Saturday, April 15, 2006

I came across this post...

About the Geneva Convention, and how it should be applied to the treatment of people captured in the current conflict.
My comment was about how the signers never meant the Convention to apply in these circumstances, and how the protections provided in the document only applied to uniformed personnel. The writers response was indicative of my previous post about not being able to follow arguments.

If you want to create a document giving rights to ANY combatants, whether or not they are in uniform and representing a sovereign nation or not, go right ahead and propose one. I'm sure the UN would love to have the debate, make the vote, and ignore the results as completely as they do any of the myriad of other "Declarations of Rights" that they have voted on in the past. But don't twist a document that was meant for a very specific purpose, that of protecting soldiers, and preventing the worst atrocities that could occur when countries go to war.
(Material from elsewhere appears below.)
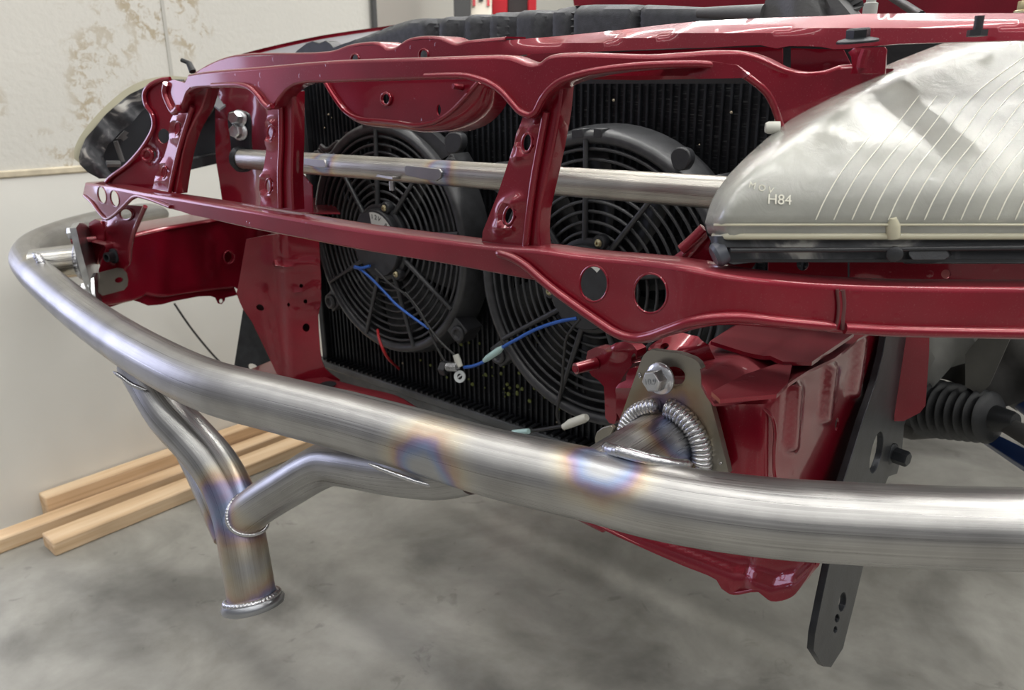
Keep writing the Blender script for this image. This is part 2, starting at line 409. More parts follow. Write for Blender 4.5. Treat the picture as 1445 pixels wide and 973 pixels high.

The idea that the Geneva Convention should apply to any combatant, in any circumstance, is ridiculous at its very core. There are a large number of circumstances where treating enemy combatants would be counterproductive. For example; the German sabateurs during WWII that were captured and summarily executed. If you apply civilized rules of treatment to uncivilized methods and the perpetrators of said methods, soon you will have the very chaos and mayhem that the original document was trying to mitigate. There would be no incentive to follow any rules in conducting warfare, forcing the entire world to lower its behavior to the lowest common denominator, simply to survive, turning the clock back to a time when atrocity was the rule in warfare, not something most tried to avoid. In my opinion a bad idea all around, but I guess others will agree to disagree...


Blogger Elron said...

"Do not unto others that which you would not have done to you" You could be right about the initial intentions of the signers, and probably are. My point was that if we expect our side to be treated as "regular soldiers" then we can't exclude the soldiers we fight against.

You mention summary executions in WWII ... so Iraqui insurgents who capture, say, Blackwell operatives should be free to execute them? If we pick and chose who to be humane to, we have no right to proetst the enemies choices.